テルヒサ

首のテルヒサのレビュー・感想・評価

(2023年製作の映画)
4.8
信長の後継ぎを巡る、家臣たちの「首」の奪い合い。
序盤からグロ表現も交えつつ、狂ったキャラクター達の生き様を素晴らしいテンポで描いていて、最初はびっくりしたが、中盤以降は段々と面白おかしくなってくる、という不思議な感覚を味わった。
人の首を斬り落とすことや相手を蹴落とすことを普通とする狂ったキャラクター達に慣れてくると、それに至るキャラクターの思考や選択、意外な結果が面白くなる。きっと観客の感覚も狂わせてこの世界観を一緒に楽しませようとしたのではないかと思わせるくらい、表現が躊躇なくどこかシュールな笑いを狙っているような作風だった。

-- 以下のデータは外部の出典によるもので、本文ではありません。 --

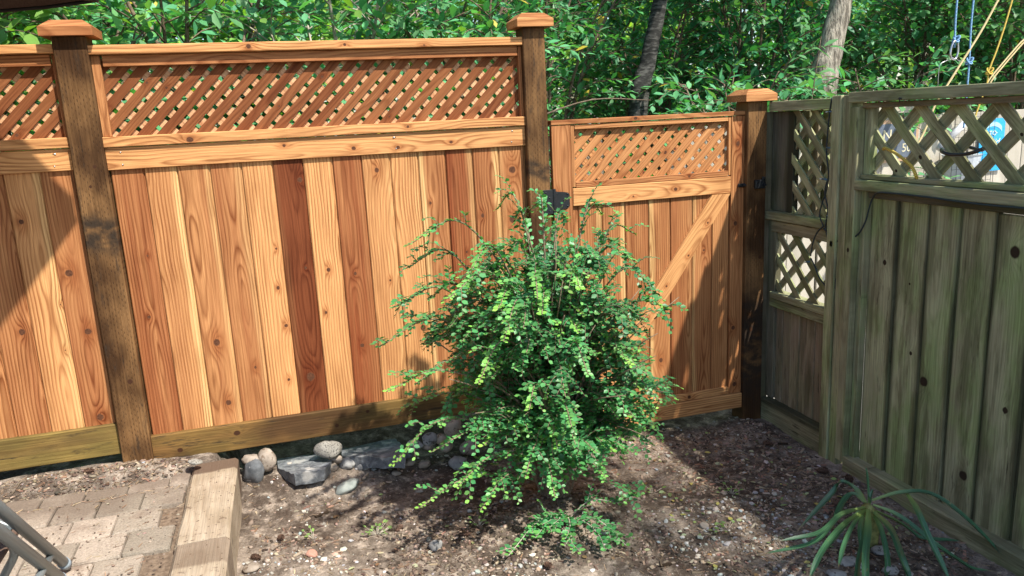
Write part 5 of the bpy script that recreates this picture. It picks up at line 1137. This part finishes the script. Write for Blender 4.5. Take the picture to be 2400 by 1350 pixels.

画面の力は凄まじいカットがいくつかあって、見ごたえがあった。特に合戦、能のシーン。
茂助のキャラクター、ストーリーがメイン級に面白かった。ラストも最高。
キャスト全員すごかったけど、特に加瀬亮、キム兄、中村獅童。加瀬亮の信長は圧巻。今までの加瀬亮の影が一つもなかった。キム兄は佇まい、存在感が唯一無二。中村獅童は振り切って百姓として存在していて、ダメダメだけど好きになっちゃうキャラクターを演じていたのが見事だった。
たけしが所々見せるアドリブみたいなツッコミや会話、行動はなんでこのタイミングでこれやるんだ、て思って面白かった。